Photo: Upstox
The sell-off in precious metals intensified on Monday, with gold and silver extending last Friday’s historic losses as investors locked in profits and reassessed the outlook for U.S. monetary policy following a sharp shift in market expectations.
Spot gold dropped roughly 6% to around $4,538 per ounce, adding to Friday’s near-10% plunge that dragged prices below the psychologically important $5,000 level. Silver fared even worse, sliding more than 12% to approximately $74.36 per ounce after collapsing nearly 30% in the previous session, marking its steepest one-day decline since March 1980.
The renewed weakness comes just days after both metals touched record highs, capping off one of the strongest rallies in decades.
Gold and silver had surged aggressively in recent weeks on expectations of U.S. interest-rate cuts, heavy speculative inflows, and strong safe-haven demand tied to geopolitical uncertainty. At their peaks, gold traded near $5,600 per ounce while silver briefly approached $122, levels that reflected an increasingly crowded bullish trade.
That momentum abruptly reversed on Friday after markets reacted to news that President Donald Trump nominated former Federal Reserve Governor Kevin Warsh to succeed Jerome Powell when his term ends in May. Warsh is widely viewed as favoring tighter monetary policy, prompting traders to scale back bets on aggressive rate cuts.
The shift sparked a rapid repricing across asset classes, sending the U.S. dollar higher and triggering widespread liquidation in precious metals.
José Torres, senior economist at Interactive Brokers, said the rally unraveled quickly as investors pivoted back toward dollar-based assets.
“The ‘Buy America’ trade is back,” Torres noted, adding that the independence-driven surge that propelled gold and silver to extreme highs has now begun to unwind.
The U.S. dollar index, which tracks the greenback against a basket of major currencies, has risen about 0.8% since Thursday. A stronger dollar typically weighs on gold and silver by making them more expensive for international buyers.
At the same time, expectations of a firmer policy stance under Warsh have lifted Treasury yields, increasing the opportunity cost of holding non-yielding assets like bullion.
Christopher Forbes, head of Asia and the Middle East at CMC Markets, described the move as a classic correction following an extraordinary run.
“Gold’s retreat looks like a textbook air pocket after a massive rally,” Forbes said. “Profit-taking, a stronger dollar, and fresh headlines out of Washington have stripped the froth from an overcrowded trade.”
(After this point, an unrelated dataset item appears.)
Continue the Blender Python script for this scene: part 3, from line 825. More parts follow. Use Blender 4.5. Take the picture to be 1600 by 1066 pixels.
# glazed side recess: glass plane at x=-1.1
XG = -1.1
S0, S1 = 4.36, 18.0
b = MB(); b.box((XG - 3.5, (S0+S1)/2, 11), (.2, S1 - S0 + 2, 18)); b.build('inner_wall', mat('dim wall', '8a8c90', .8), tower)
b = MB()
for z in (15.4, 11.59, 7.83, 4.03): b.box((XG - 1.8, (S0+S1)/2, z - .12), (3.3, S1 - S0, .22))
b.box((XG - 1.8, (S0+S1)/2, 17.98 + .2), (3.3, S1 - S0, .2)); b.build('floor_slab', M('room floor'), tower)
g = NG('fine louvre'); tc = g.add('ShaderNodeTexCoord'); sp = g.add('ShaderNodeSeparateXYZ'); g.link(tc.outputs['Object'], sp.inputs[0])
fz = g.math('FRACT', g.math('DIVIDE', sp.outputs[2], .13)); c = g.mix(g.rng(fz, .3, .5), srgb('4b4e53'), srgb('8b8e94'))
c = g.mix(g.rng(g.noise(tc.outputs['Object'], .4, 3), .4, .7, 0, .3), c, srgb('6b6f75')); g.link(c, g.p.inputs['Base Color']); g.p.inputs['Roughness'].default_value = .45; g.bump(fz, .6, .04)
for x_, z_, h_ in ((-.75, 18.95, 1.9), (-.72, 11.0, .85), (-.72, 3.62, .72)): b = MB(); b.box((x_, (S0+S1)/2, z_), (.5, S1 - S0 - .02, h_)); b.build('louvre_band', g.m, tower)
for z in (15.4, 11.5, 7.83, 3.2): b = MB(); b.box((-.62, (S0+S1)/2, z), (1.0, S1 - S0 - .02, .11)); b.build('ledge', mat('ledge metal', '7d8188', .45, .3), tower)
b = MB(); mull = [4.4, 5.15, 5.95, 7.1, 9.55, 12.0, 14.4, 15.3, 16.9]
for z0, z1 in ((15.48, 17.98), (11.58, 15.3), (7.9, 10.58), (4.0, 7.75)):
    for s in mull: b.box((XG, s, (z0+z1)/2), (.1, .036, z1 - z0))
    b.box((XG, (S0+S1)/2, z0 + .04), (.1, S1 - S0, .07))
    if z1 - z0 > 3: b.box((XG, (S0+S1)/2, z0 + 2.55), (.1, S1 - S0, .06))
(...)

Adding to the pressure, easing geopolitical tensions also reduced demand for traditional safe havens. Trump’s comments over the weekend suggesting progress in talks with Iran helped calm fears of a Middle East supply shock, pushing WTI crude futures down roughly 4% on Monday and further dampening risk-hedging flows into precious metals.
Despite the sharp pullback, both metals are still solidly higher for the year.
Silver remains up around 16% since the start of the year, while gold has gained roughly 8% year to date. In 2025, the two metals delivered spectacular returns, with gold surging about 65% and silver soaring nearly 145%, driven by central bank buying, retail investor demand, and aggressive positioning by hedge funds.
Analysts say those outsized gains left the market vulnerable to abrupt corrections once sentiment shifted.
Trading desks also point to elevated margin calls and forced liquidations amplifying the sell-off, particularly in silver, which tends to exhibit sharper moves due to its thinner liquidity and higher volatility compared with gold.
Looking ahead, market participants expect gold prices to remain elevated but highly volatile as investors await clearer signals on the Federal Reserve’s future policy path under its incoming leadership.
Forbes said that renewed dollar weakness or confirmation of a more dovish stance from Warsh could quickly bring dip-buyers back into the market. Over a 12-month horizon, he continues to see upside potential for bullion, especially if the Fed ultimately resumes easing while economic growth and inflation remain uneven.
“Longer term, the bullish case is still intact,” Forbes said. “If monetary conditions loosen and macro uncertainty persists, gold can revisit recent highs.”
For now, however, precious metals are navigating a period of intense turbulence, as traders digest shifting rate expectations, geopolitical developments, and the unwinding of one of the most crowded trades in global markets.